I got the following questions privately, here are the answers:

- A song lacking a watermark isn't necessarily illegal

I'm suggesting waveform fingerprints, not watermarks. So regardless of whether you got the song from a pirate network, recorded off the radio, ripped from a CD, etc -- it'd all have the same waveform (ie, the same actual core song). The technology isn't perfect here, but might be "good enough" for this purpose.


Furthermore, any song whose waveform doesn't match the database of known copyrights would be given a free pass. As someone else suggested, this database would probably only include fingerprints for the top 1M songs or something -- enough to catch pirates, but not enough to do a comprehensive audit of all music.


- What if someone gives me the song as a gift?

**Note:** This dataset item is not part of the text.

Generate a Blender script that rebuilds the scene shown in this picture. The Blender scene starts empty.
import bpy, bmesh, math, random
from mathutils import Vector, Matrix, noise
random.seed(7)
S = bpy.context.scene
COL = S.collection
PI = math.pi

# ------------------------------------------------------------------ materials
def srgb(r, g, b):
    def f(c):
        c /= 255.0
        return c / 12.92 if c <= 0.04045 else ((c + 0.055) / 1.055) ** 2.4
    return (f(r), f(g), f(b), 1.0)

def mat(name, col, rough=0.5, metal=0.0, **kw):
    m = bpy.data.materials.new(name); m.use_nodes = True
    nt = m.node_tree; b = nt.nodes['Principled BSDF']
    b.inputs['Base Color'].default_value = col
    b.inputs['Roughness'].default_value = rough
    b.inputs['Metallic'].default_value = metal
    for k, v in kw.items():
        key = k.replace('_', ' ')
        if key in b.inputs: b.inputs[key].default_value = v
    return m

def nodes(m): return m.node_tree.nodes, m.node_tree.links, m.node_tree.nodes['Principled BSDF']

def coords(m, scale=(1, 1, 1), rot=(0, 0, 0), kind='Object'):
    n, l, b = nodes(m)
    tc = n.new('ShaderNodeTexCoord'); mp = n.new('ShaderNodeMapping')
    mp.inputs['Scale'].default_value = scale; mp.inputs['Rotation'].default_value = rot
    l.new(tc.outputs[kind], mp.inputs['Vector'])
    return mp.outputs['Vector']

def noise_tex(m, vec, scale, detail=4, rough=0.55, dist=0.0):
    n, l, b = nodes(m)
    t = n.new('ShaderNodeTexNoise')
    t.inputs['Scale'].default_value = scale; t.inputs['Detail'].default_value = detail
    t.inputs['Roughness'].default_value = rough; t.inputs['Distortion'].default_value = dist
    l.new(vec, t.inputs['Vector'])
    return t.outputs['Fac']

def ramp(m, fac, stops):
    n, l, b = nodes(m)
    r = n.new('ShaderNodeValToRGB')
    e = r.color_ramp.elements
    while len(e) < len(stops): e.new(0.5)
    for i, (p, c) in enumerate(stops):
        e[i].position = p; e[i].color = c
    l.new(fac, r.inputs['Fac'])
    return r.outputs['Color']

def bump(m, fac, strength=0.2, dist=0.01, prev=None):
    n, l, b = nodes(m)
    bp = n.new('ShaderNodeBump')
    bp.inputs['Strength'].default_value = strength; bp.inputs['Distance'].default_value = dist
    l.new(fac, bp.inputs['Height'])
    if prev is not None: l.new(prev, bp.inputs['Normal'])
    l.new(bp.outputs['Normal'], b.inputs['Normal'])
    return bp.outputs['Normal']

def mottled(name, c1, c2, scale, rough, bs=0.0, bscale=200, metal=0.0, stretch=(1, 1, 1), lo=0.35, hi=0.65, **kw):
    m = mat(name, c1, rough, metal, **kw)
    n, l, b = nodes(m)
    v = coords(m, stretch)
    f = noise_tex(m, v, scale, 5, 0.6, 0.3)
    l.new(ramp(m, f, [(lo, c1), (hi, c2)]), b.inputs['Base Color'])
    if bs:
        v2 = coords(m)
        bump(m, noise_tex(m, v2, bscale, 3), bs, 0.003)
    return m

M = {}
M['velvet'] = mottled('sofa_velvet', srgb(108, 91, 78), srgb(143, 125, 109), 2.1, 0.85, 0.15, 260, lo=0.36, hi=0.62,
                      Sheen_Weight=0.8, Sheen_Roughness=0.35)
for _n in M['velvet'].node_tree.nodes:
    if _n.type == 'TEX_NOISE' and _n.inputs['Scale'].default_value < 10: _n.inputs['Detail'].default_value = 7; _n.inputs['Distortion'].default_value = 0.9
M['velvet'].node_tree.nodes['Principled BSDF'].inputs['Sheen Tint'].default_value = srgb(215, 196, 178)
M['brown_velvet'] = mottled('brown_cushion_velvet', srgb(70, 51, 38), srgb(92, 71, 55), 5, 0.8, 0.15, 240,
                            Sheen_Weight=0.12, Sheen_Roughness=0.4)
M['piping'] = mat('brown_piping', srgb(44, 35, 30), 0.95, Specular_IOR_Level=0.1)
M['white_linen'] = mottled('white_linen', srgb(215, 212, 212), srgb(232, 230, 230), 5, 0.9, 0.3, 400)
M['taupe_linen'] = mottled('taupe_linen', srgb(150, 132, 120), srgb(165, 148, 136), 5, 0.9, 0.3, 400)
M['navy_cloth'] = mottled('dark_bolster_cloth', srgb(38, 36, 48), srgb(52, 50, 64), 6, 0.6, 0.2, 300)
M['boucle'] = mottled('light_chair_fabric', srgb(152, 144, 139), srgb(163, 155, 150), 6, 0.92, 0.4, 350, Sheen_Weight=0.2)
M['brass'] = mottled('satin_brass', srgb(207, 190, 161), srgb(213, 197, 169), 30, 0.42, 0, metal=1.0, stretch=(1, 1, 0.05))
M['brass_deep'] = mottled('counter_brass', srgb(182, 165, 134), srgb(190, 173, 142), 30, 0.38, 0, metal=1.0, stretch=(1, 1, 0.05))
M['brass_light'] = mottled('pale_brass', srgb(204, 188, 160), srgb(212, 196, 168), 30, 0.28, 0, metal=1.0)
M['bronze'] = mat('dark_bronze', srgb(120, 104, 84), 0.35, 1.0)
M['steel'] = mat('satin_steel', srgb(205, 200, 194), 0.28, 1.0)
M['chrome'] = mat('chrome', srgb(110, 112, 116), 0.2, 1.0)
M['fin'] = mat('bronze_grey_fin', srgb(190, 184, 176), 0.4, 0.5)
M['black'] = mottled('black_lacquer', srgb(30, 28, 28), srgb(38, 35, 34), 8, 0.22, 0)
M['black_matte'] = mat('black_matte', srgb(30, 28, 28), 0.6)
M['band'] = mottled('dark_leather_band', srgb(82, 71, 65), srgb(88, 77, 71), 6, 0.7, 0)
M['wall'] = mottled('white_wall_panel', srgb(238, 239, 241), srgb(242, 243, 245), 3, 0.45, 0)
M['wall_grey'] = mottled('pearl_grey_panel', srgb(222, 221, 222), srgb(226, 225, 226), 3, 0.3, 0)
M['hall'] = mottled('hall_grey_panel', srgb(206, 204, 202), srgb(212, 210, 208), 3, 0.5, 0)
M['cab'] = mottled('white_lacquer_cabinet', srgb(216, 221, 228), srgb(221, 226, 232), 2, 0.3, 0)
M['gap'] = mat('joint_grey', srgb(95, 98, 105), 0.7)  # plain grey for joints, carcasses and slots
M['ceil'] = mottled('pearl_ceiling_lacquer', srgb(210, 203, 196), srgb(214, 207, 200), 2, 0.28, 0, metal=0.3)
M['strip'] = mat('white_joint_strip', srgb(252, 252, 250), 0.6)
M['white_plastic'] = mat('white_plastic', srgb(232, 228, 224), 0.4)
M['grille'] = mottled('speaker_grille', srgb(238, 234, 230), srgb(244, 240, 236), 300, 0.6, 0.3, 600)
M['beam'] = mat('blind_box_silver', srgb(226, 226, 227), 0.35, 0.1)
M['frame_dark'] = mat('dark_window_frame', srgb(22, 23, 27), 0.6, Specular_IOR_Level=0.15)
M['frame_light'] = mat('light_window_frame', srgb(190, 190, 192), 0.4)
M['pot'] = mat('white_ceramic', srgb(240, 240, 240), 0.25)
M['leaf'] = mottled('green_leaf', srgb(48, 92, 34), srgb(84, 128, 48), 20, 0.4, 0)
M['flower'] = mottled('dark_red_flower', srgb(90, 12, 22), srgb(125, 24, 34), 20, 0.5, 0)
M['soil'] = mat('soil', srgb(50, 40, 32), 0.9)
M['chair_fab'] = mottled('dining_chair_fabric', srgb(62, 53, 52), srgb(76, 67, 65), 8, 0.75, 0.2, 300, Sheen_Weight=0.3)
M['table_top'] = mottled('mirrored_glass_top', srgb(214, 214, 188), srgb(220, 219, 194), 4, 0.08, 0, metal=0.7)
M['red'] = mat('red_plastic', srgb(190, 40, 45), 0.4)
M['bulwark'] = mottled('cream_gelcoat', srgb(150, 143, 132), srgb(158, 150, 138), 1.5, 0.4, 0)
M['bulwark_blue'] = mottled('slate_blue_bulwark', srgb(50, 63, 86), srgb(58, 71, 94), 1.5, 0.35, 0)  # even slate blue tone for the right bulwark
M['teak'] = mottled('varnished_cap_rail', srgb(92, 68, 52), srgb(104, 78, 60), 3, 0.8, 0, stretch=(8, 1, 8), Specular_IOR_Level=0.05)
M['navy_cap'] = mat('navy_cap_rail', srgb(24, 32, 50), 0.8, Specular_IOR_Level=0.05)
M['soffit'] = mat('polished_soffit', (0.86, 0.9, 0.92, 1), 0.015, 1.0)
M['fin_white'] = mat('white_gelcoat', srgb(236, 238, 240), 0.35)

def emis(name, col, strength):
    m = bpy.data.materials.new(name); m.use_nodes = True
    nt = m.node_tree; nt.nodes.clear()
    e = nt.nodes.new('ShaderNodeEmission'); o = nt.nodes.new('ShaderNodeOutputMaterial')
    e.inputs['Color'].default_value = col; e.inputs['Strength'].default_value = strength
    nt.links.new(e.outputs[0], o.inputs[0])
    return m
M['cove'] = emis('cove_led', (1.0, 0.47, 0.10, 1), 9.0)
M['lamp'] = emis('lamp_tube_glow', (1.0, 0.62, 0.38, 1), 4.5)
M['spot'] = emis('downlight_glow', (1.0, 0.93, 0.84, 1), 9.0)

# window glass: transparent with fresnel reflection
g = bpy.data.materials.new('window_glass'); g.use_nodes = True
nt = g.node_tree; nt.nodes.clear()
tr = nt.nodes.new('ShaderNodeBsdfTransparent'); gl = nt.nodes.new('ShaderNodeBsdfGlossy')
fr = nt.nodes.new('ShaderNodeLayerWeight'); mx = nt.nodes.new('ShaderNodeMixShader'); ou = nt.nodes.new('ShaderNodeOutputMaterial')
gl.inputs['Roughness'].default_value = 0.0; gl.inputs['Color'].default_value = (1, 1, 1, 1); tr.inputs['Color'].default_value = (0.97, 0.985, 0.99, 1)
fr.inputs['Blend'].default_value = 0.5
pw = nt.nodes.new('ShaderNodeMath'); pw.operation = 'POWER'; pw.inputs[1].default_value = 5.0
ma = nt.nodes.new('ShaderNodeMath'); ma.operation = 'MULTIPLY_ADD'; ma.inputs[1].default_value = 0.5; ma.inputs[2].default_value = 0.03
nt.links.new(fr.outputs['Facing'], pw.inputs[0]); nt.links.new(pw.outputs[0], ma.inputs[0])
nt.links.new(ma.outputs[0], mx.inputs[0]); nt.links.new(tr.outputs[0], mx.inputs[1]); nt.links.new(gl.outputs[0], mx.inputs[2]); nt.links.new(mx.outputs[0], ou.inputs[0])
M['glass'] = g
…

As for the case of somebody else buying you an MP3, I agree, there would be lots of details to work out -- details that in all probability are too cumbersome to ever put this system into practice. But for that particular detail, I imagine the system would sign the certificate with the name of whoever is being given the copyright license, not the name of who bought it.


- What if somebody sends me a promo disk?

As for the case of being given music, being flagged by this wouldn't mean you're immediately thrown in prison. Rather, it's one of many metrics border control would use to determine if you should be pulled aside for closer examination. If only 0.1% of your music comes up with matching waveforms but no licenses, then they'd ignore you -- at worst you're a small time pirate and not worth their time. But if it's like 99%, they'd take a closer look. If it turns out you can legitimately say "I work in the music industry, I get sent free promo disks all the time, etc, etc" then you're free to go.


Anyway, yes, it's a terrible plan that will never actually happen for a thousand reasons. But the big labels seem addicted to those sorts of plans, so that's why I tossed out my prediction that they'd give it a go. (Assuming they survive that long, that is.)